• Required task: State the number of lines that contain the word "Blender", and add nothing else.

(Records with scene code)
_ _ _ _ _ _ _

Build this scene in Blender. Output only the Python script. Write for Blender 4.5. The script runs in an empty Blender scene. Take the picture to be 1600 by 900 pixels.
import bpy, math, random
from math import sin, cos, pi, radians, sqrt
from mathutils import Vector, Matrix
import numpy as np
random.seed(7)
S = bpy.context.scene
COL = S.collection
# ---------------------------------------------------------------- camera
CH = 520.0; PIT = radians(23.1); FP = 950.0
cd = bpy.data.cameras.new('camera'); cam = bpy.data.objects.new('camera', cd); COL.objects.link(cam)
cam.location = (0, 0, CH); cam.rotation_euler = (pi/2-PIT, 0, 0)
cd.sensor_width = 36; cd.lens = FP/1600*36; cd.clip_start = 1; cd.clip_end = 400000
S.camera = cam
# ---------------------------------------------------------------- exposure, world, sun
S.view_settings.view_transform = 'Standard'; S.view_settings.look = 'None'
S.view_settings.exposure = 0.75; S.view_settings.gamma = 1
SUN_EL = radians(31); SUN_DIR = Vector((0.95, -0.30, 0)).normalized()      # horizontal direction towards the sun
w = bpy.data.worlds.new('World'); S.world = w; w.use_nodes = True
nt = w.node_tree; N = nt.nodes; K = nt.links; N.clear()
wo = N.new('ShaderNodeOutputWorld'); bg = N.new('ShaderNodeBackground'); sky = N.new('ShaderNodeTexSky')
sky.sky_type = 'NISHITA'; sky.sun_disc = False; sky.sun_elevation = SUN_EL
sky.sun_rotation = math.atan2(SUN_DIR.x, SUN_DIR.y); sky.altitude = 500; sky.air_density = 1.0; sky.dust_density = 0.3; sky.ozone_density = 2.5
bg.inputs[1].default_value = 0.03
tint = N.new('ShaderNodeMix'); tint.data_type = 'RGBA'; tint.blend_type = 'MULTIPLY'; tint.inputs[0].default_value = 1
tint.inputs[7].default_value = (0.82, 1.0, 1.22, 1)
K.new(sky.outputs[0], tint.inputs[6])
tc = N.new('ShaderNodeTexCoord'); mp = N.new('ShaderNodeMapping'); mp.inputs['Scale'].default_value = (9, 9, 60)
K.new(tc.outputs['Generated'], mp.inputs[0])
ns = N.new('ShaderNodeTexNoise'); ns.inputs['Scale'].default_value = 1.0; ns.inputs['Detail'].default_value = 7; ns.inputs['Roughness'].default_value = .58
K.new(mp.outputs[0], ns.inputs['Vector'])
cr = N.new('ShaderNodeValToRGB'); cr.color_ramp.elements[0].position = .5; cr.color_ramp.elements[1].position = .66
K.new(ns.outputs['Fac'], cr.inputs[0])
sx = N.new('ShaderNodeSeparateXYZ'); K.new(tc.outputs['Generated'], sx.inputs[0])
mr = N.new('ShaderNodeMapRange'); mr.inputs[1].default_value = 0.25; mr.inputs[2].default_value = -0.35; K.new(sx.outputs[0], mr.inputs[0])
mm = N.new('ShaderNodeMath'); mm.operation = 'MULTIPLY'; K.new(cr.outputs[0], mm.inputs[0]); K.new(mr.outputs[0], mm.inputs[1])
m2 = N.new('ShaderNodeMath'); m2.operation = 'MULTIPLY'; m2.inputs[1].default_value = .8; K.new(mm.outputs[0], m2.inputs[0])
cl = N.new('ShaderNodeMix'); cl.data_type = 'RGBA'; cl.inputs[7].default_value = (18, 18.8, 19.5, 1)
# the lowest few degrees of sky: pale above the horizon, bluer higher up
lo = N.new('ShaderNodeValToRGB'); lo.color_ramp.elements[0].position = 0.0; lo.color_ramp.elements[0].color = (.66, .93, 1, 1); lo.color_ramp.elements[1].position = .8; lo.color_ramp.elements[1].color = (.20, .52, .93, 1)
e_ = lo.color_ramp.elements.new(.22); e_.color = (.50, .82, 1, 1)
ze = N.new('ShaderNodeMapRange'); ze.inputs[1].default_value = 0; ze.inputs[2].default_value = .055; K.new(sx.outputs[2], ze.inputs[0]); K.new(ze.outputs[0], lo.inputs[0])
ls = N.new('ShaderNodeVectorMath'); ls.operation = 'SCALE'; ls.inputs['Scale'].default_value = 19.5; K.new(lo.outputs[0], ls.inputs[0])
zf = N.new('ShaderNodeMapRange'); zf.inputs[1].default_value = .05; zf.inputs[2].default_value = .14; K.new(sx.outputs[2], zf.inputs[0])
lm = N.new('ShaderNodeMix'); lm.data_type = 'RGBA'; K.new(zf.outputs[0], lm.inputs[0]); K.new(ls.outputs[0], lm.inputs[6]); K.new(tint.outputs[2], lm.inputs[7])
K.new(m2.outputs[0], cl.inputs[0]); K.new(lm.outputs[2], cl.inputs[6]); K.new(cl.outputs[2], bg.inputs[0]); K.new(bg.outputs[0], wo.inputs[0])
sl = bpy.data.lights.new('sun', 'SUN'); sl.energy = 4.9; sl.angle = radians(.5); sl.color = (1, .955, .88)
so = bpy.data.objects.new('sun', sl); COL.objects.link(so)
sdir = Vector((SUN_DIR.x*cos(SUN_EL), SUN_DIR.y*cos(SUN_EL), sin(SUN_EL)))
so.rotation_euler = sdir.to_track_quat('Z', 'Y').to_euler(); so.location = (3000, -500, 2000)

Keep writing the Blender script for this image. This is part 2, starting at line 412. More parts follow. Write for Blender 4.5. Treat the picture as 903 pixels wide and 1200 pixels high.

_ _ _ _ _ _ _

• Task response: 2